December 28, 2012

Atlanta Brings Back Racist "Screaming Savage" Logo

The Atlanta Braves have changed their batting practice caps for next season, getting rid of the "A" and bringing back the "screaming savage" logo that the organization debuted nearly 60 years ago.


The "screaming savage" logo first appeared in 1954 (when the team was based in Milwaukee). Various strories report that Atlanta has not used the logo since 1989.

Last year, when the team wore 1966 replica jerseys, they seemed to understand the logo belonged to an ignorant past. The Screaming Savage was replaced on the sleeve by two crossed tomahawks.

Paul Lucas (Uni Watch) offers a preview of all 30 teams' batting practice caps.
The re-emergence of the questionable logo is surprising given that the Cleveland Indians have been distancing themselves from Chief Wahoo in recent years. (This year's Indians BP cap features the increasingly familiar block 'C'.)
Timothy Rapp, Bleacher Report:
What in the world are the Atlanta Braves thinking? ...

Maybe somebody in the team's marketing department incorrectly surmised that the city of Atlanta loves stereotypical depictions of entire races of people.

Perhaps ownership was sick and tired of the Washington Redskins and their culturally insensitive name remaining the most offensive rendition of Native American culture in this country.
Tom Ley, Deadspin:
That's the old Chief Noc-A-Homa—get it?—mascot. He is captured here in mid-shriek as he watches either a Braves home run or the forcible uprooting and assimilation of his culture.
I'm dismayed that this idea was actually okayed at even the lowest levels of the Atlanta organization, and shocked that it was green-lighted all the way to the top. With any luck - and after enough people register their disgust (404-522-7630) - the team will come to its senses and toss this shit into the trash bin where it belongs.

10 comments:

FenFan said...

Perhaps ownership was sick and tired of the Washington Redskins and their culturally insensitive name remaining the most offensive rendition of Native American culture in this country.

It continues to perplex me that, in 2012, there is a professional sports team that uses the Redskins moniker.

Why not then the Carolina Negros or the San Francisco Nips?

Makes no sense to me...

laura k said...

Thanks for the phone number!

If I recall correctly, it was my repeated disgust for racist logos and team names that led to a gamethreader going off on me and storming off the blog.

laura k said...

Why not then the Carolina Negros or the San Francisco Nips?

But it wouldn't be Negroes.
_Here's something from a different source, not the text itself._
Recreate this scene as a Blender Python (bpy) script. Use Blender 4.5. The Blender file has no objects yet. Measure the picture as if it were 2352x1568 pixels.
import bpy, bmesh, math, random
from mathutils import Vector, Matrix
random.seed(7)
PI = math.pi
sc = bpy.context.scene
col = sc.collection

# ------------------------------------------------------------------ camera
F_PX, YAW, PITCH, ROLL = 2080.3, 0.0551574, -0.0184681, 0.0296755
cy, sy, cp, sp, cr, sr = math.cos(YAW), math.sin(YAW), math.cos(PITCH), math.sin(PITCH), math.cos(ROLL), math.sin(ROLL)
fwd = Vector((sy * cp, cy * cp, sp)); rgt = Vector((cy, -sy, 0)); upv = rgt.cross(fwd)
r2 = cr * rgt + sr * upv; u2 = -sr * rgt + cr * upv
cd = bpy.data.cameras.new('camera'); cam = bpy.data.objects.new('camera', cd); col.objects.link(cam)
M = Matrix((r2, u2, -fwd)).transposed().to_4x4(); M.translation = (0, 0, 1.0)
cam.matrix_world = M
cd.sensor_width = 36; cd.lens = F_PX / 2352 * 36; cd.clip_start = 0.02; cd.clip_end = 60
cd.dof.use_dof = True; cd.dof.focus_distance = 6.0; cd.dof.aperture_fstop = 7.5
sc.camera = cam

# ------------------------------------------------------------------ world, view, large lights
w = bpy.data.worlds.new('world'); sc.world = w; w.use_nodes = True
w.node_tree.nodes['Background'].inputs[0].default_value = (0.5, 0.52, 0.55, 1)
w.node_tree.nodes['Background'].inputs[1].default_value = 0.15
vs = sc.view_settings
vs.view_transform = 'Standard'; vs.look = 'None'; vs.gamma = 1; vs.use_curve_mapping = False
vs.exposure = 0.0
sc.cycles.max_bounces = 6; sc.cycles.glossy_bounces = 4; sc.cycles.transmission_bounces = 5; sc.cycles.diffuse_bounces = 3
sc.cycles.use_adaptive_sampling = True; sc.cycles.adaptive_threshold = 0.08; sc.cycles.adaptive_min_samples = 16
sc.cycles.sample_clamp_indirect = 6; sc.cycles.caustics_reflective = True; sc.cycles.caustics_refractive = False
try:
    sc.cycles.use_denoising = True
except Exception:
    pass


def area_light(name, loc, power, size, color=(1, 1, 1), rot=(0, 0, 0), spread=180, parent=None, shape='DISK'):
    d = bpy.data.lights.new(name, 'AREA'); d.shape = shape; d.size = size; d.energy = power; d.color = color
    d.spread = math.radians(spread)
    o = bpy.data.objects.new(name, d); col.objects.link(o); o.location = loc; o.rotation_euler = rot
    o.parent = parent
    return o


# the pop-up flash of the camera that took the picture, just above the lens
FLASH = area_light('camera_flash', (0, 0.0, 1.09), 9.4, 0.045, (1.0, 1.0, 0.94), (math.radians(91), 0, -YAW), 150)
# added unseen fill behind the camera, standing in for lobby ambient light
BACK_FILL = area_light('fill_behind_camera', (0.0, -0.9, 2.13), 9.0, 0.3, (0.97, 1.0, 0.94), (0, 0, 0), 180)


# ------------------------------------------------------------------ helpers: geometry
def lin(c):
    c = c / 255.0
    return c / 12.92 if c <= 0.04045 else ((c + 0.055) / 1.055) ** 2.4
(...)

That is old fashioned but not quite the racist equivalent.

More like this cartoon (scroll down).

johngoldfine said...

http://www.historynet.com/andrew-jackson-and-the-indian-removal-act.htm

Georgia has a long history of discountenancing "Indian braves."

laura k said...

Not peculiar to Georgia, unfortunately.

johngoldfine said...


"Not peculiar to Georgia...."

The state flag of my birth state of Massachusetts somehow manages to feature both a Native American holding an unnocked arrow and the strong right arm of Myles Standish stealthily wielding a sword above the N.A.--and we wonder why USA is schizoid....

Zenslinger said...

The Braves are my third favorite team. I hate this. They can get rid of "The Chop" along with this fucked-up logo.

Anonymous said...

And Boston has such a rich history of racial political correctness? Very rich.

allan said...

That's a pretty tepid strawman, almost boring in its obviousness.

Another city's racial history - any city's racial history, including Atlanta's - has no bearing on whether this cap's image is racist. I would have thought such an idea was blindingly obvious.


laura k said...

And Boston has such a rich history of racial political correctness? Very rich.

It's also pretty obvious you haven't bothered to read this blog. Allan criticizes racism wherever he finds it. He's not an apologist for Boston's history.

But Atlanta and Cleveland's disgusting racist logos are not history - they're in the here and now. How does Boston's past racist decisions change that?